(Bloomberg) -- Former Credit Suisse Group AG Chief Executive Officer Tidjane Thiam said the recent sharp moves in securities linked to Deutsche Bank AG was driven by financial speculators rather than the lender’s fundamentals.

“I’ll tell you what’s going on with Deutsche,” Thiam said at the FII Institute’s Priority summit in Miami Beach. “After the euro market closes speculators go and short the CDS; increase the spread on the CDS, then you get articles saying that Deutsche is going bankrupt, and then they go into the ADR market, which is very illiquid, where they take a position and make good money.” 

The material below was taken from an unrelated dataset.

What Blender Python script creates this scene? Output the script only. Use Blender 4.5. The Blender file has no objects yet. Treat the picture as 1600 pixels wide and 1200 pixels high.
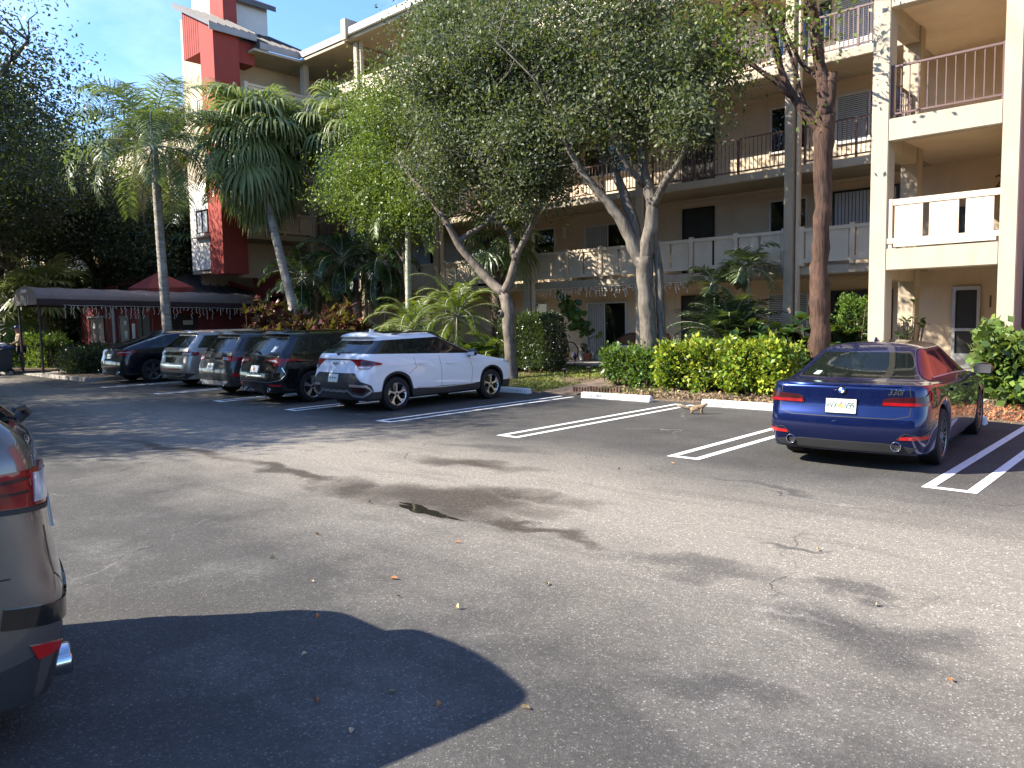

“So you really have to distinguish what is going on in the real economy and those speculative positions taken by people basically aimed at making money,” Thiam said in his first public comments since the near collapse of Credit Suisse sent shockwaves through European banking. 

Thiam, who stepped down as Credit Suisse CEO in early 2020, last week wrote an article in the Financial Times saying he was “stunned” by the Zurich-based lender’s mounting woes that led to a state-supported takeover by UBS Group AG.

Speaking in Miami, Thiam said he remained “proud” of his five-year stint running Credit Suisse, which he said was “without major incidents.”

Discussing fears of a wider banking crisis, Thiam said he was “quite comfortable” with the state of the banking industry. “I think it’s not fragile,” he said. “One reason I am confident is that the state of the global economy is good.”